From Public Relations Quarterly, Fall 2000 v 45 (3), p 7. Reviewer: John F. Budd, Jr.

 

Robert Jackall and Janet Hirota, Image Makers: Advertising, Public Relations, and the Ethos of Advocacy. University of Chicago Press, 2000.

This is not, as the flip title might suggest, another in the genre of hyperbolic exposes of the craftiness of spinning. It is, in fact, a scholarly, readable examination of advocacy as practiced by advertising and public relations, written after some 12 years of exhaustive research by a husband and wife team. He, sociology professor at Williams College, she, an anthropologist with extensive real world exposure. The authors say they've interviewed 175 advertising practitioners and 125 men and women in public relations. The excesses of both fields can't be ignored and make provocative anecdotal reading, but I am troubled by the sweep of their somewhat cynical portrayal that suggests all advocacy is essentially an effort to engineer opinions (shades of Bernays). It reminds me of similar broadbrushing by historian Daniel Boorstin, in his book The Image Makers wherein he dissects faux news events; trickery or recognition that the public expects anything worthy of their attention to be news.

Arguably "image-makers" have invaded every corner of modern society. It is today a vocation abounding with "technicians in moral outrage" including street smart impresarios, feminist preachers and bombastic talk-radio hosts. We are, as the authors convincingly write, excoriated by tubthumpers to spend money, join organizations, rally to causes or express outrage, principally by the quintessential purveyors of advocacy, advertising and public relations experts. (Faint praise, indeed) After 50+ years in PR my sense of self-worth refuses to see myself as part Machiavelli. The issue of advocacy is critical. Linking it to "technicians of sentiment" with all the certainty of academic scholarship, cheapens the role. As Jackall himself points out, pragmatic compromise rules the world of affairs and the hard choices between opposed interests need to be explained to keep the public business on an even keel. Public discourse can not function in a vacuum, or in one-way debate as in a totalitarian state. How does information get balanced? Who acts as interlocutor?

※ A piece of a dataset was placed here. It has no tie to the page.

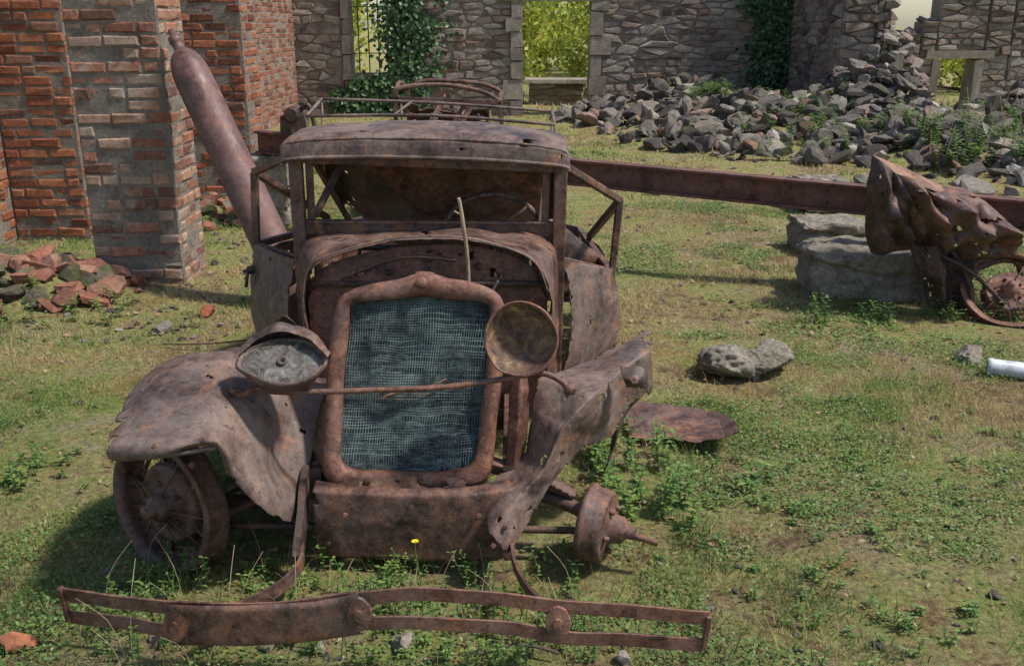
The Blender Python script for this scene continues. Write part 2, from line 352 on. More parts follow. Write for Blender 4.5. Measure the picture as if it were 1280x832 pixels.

Agreed it may be propaganda, in its purest form before Goebbels debased the term, but someone has to take the initiative leadership to make clear the ambiguities of life. I can accept being labeled as an "interpretive expert" as were, Jack all notes, prophets of old, philosophers, priests and, yes, witchdoctors and sorcerers. (The author's framework for examining advocacy centers on WWI's Committee on Public Information, and the history of the AAA. The former was of special interest because it details the organizational work of Carl Byoir whose agency introduced me to PR and where I worked for 28 years).

In fairness I must report that many hours of conversation -- and some debate -- with author Jackall did find a spiritual home in some passages. He clearly -- albeit briefly -- makes the distinction between the top tier of PR practitioners and the "fresh out of college" generation, commenting favorably on the former's considerable societal value. But the academic perchant for "critical examination" that always sees the glass half full, obliges Jackall, lest he too be embarrassed by "advocacy", to qualify his commendation to PRSA for the initiative demonstrated in. The Credibility Index for "understanding and addressing the elusiveness and fragility of trust." Everything has a potential downside doesn't it? Isn't Jackall himself spinning? Of course, but that does not discount the reality of his observations. The lesson for PR in this intellectually perceptive overview of advocacy's excessiveness is the evolution of a wary, self-conscious public sated with images and increasingly suspicious of the image makers' messages.

Ironically, American has thrived on advocacy. It rooted the American Revolution; only a hardliner would retroactively characterize the Committee on Correspondence and the authors of the Federalist Papers as virtuoso spinners -- perhaps they were. But that was then and this is now. Those of us who observe the ritualistic, often superficial communications and advocacy practiced can share Jackall's concern that "if all views are ultimately... self-serving, then all, objective standards against which one measures knowledge and experience collapse."

If everything becomes advocacy -- a war of story vs. story, claim vs. claim, image vs. image - then we are destined to create more fiction, with more public doubt and disbelief engendered. Can we resist the temptation to sensationalize; to try to manipulate perceptions, manufacture reputations? However often you may wince when reading, this book should stimulate, may make you a bit more humble about the role you play -- perhaps even more circumspect -- introspection that may come hard in these halcyon times of non pareil prosperity for public relations. But if PR is to realize the perennial goal of counselling leaders, it best study closely the face in the morning mirror and ask, "is he writing about me?"